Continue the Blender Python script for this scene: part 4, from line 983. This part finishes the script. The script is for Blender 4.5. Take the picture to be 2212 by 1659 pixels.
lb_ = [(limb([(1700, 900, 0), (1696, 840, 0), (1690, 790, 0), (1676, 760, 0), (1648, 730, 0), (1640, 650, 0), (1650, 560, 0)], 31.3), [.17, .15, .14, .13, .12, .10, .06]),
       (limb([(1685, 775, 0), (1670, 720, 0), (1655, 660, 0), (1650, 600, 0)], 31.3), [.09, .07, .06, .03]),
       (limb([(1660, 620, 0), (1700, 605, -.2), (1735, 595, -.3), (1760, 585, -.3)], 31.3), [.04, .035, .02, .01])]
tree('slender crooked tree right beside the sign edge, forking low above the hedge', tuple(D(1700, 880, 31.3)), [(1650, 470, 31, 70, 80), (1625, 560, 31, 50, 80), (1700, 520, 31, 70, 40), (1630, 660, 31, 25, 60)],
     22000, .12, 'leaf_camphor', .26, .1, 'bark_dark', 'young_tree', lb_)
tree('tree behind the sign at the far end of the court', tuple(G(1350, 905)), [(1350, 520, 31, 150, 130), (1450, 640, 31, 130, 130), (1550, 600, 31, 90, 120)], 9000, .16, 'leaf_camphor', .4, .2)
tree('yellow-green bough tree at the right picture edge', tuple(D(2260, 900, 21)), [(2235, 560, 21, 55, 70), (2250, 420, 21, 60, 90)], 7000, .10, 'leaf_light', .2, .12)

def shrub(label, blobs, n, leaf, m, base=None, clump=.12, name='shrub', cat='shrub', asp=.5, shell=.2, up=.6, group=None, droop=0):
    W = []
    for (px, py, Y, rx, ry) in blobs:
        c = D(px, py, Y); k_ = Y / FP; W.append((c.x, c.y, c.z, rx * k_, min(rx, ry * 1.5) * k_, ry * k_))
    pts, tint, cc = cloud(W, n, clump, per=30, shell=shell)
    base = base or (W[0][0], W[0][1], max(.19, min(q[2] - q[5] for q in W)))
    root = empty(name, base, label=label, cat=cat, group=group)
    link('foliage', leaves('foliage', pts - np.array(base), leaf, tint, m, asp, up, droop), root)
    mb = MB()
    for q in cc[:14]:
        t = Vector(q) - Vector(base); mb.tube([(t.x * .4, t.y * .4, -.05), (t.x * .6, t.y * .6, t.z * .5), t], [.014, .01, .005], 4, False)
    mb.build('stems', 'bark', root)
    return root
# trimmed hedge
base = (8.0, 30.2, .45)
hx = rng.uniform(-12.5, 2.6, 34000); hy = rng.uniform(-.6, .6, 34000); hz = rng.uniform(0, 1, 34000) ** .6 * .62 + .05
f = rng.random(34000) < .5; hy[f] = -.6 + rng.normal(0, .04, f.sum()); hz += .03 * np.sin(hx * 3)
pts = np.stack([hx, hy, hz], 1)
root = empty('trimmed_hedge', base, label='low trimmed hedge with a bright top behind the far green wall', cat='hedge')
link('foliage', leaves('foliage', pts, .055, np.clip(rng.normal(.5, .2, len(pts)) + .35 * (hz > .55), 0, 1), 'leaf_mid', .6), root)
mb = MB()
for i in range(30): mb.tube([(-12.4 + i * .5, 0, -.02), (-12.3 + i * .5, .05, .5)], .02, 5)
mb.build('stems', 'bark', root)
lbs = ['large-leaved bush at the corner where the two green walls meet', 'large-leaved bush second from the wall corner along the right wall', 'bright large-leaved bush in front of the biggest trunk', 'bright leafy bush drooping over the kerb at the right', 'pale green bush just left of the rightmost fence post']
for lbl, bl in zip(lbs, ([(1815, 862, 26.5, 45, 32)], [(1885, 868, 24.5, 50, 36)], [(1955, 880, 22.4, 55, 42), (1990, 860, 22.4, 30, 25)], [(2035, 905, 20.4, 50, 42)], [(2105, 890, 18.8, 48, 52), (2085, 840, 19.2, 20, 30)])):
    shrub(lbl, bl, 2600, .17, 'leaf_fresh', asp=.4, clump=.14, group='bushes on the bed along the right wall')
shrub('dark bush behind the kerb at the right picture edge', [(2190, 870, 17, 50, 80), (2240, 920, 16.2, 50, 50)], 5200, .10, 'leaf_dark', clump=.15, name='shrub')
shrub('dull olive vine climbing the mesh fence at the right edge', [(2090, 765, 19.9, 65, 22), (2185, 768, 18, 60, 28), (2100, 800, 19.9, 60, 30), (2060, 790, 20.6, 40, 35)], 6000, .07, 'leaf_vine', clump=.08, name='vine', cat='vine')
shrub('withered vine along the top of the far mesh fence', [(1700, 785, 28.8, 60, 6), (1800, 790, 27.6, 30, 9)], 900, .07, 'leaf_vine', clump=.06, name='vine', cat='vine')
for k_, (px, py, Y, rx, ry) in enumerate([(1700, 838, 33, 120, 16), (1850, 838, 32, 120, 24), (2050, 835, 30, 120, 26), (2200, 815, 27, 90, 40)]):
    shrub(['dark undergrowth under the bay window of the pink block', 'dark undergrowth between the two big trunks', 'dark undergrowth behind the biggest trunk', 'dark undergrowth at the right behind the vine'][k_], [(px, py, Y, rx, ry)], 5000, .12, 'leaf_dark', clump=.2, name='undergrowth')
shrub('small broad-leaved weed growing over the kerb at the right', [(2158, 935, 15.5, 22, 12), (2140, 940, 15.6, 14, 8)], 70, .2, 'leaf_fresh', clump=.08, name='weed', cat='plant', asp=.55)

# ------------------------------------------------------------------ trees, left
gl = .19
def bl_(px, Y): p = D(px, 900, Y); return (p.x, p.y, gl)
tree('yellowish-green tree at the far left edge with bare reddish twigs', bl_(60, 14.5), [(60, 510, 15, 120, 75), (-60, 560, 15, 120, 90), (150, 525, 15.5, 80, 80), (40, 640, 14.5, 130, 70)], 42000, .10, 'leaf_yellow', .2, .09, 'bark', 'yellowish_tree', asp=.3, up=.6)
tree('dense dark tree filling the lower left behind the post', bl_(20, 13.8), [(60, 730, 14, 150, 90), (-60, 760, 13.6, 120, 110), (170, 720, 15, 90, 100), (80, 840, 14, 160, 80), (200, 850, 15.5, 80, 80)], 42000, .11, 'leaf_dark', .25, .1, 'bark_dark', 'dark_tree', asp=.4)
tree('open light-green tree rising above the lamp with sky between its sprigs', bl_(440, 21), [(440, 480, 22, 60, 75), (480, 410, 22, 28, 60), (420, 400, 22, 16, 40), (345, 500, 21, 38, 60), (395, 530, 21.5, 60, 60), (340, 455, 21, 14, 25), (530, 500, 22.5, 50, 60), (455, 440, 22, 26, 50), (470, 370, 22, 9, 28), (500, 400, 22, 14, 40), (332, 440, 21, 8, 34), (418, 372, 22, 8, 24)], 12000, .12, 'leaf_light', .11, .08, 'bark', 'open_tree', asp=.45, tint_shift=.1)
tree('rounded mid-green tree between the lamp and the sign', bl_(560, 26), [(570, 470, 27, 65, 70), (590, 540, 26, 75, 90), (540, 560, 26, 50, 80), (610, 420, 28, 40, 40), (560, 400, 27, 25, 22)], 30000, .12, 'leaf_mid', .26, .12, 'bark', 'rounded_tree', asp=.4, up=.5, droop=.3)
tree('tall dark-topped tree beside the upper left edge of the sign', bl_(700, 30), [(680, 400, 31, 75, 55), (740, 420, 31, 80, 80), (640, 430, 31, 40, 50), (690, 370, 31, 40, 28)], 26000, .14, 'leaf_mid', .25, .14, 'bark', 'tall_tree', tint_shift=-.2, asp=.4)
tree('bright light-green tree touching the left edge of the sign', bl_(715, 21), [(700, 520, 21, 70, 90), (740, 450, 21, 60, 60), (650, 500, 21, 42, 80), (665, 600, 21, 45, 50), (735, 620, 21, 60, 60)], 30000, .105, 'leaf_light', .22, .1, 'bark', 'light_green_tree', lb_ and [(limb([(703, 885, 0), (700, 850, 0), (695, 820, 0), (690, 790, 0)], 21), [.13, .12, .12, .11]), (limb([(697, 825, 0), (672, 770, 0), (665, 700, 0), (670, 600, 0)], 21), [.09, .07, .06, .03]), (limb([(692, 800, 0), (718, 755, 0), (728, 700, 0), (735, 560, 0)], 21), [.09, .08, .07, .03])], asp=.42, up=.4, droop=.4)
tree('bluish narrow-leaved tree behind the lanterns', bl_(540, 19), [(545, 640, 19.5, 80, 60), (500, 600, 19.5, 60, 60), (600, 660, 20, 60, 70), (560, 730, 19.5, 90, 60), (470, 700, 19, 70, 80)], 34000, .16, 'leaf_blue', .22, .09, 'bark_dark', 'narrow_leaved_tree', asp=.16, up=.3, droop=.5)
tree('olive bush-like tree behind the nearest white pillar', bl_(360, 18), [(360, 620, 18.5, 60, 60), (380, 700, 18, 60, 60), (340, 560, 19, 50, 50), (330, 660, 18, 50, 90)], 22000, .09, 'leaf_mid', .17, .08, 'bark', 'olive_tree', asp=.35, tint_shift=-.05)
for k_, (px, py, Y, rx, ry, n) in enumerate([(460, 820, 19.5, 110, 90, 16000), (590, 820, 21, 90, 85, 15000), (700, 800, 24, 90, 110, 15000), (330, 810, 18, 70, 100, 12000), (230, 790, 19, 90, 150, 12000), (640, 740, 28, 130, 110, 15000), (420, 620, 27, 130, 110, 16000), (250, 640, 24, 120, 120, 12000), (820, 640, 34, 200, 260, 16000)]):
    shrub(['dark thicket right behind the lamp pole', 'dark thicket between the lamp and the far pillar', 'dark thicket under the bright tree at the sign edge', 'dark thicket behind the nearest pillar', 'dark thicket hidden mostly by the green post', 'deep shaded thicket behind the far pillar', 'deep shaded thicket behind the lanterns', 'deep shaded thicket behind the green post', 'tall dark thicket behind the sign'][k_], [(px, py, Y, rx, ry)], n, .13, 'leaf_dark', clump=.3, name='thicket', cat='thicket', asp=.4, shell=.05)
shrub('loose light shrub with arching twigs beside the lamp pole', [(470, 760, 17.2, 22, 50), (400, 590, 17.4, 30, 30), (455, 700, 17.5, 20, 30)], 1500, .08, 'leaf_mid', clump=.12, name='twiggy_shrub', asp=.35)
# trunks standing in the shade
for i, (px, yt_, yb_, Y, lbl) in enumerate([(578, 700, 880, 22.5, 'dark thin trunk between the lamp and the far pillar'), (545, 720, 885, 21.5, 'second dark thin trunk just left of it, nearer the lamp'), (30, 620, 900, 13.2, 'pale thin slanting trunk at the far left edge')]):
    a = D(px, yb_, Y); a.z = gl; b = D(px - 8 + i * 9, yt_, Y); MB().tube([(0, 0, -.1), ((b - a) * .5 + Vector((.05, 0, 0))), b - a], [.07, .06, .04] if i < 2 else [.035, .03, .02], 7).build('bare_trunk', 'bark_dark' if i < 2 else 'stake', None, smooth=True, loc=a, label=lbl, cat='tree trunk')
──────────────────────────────
# Your goal
Everything from the first line of the material through the line containing "tree('yellow-green bough tree" is to be printed exactly; lines after that are to be left out.

# Answer to the task
Continue the Blender Python script for this scene: part 4, from line 983. This part finishes the script. The script is for Blender 4.5. Take the picture to be 2212 by 1659 pixels.
lb_ = [(limb([(1700, 900, 0), (1696, 840, 0), (1690, 790, 0), (1676, 760, 0), (1648, 730, 0), (1640, 650, 0), (1650, 560, 0)], 31.3), [.17, .15, .14, .13, .12, .10, .06]),
       (limb([(1685, 775, 0), (1670, 720, 0), (1655, 660, 0), (1650, 600, 0)], 31.3), [.09, .07, .06, .03]),
       (limb([(1660, 620, 0), (1700, 605, -.2), (1735, 595, -.3), (1760, 585, -.3)], 31.3), [.04, .035, .02, .01])]
tree('slender crooked tree right beside the sign edge, forking low above the hedge', tuple(D(1700, 880, 31.3)), [(1650, 470, 31, 70, 80), (1625, 560, 31, 50, 80), (1700, 520, 31, 70, 40), (1630, 660, 31, 25, 60)],
     22000, .12, 'leaf_camphor', .26, .1, 'bark_dark', 'young_tree', lb_)
tree('tree behind the sign at the far end of the court', tuple(G(1350, 905)), [(1350, 520, 31, 150, 130), (1450, 640, 31, 130, 130), (1550, 600, 31, 90, 120)], 9000, .16, 'leaf_camphor', .4, .2)
tree('yellow-green bough tree at the right picture edge', tuple(D(2260, 900, 21)), [(2235, 560, 21, 55, 70), (2250, 420, 21, 60, 90)], 7000, .10, 'leaf_light', .2, .12)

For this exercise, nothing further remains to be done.